In the last 5 years semiconductor industry has witnessed a flurry of R&D activity in the area on emerging non-volatile memories (eNVM). At component level, eNVMs are characterized by low latency, substantially similar to DRAM and much lower than NAND flash, relatively high density, and non-volatility. Their component cost is expected to be between DRAM and 3D NAND flash.

In this presentation we will consider two main programming models that can take advantage of nanosecond-scale, persistent memory components: processor addressed memory architecture model, and block I/O architecture model. We have implemented prototype devices based on both models, and measured and compared system performance with emphasis on access latency from applications’ perspective. We will discuss performance and implementation advantages and disadvantages of both approaches, and provide an assessment of software and operating system readiness.

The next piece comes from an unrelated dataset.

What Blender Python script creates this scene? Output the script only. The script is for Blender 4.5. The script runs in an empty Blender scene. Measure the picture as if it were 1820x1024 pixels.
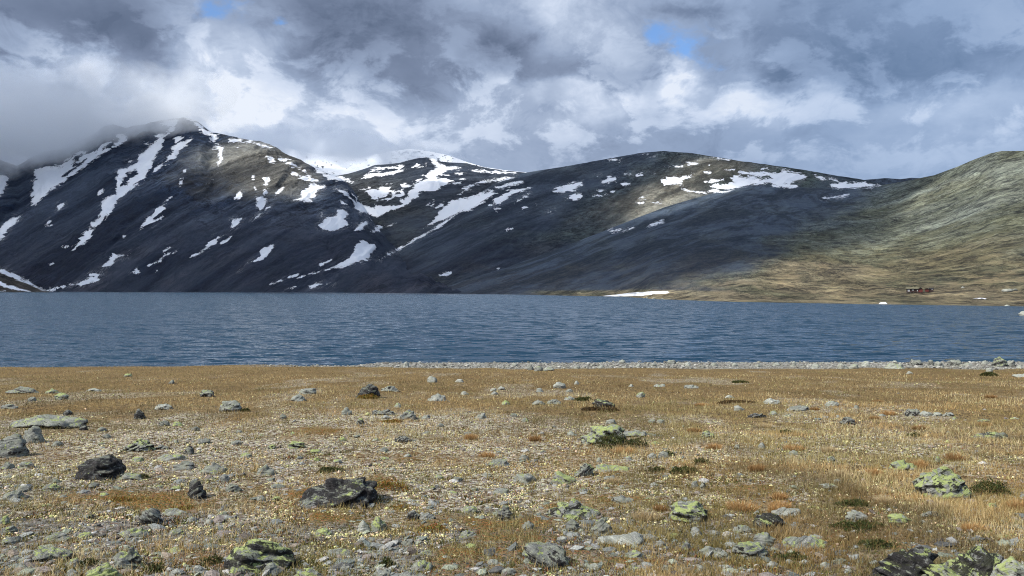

In addition to accessing persistent memories locally, we also considered a variety of architectures for large-scale deployment of persistent memory. Accessing persistent memory devices across the network brings its own set of challenges that significantly depend on the memory architecture model, but also on the network latency. The new classes of ultrafast block memory devices are creating a challenge for distributed architecture, as network latency has to be improved and has to reach similar performance scale to utilize the new memories fully. We will discuss networking protocols (such as NVMe over fabrics), their implementation and performance, and prototype networking architectures that can reduce networking latency to sub-2us scale.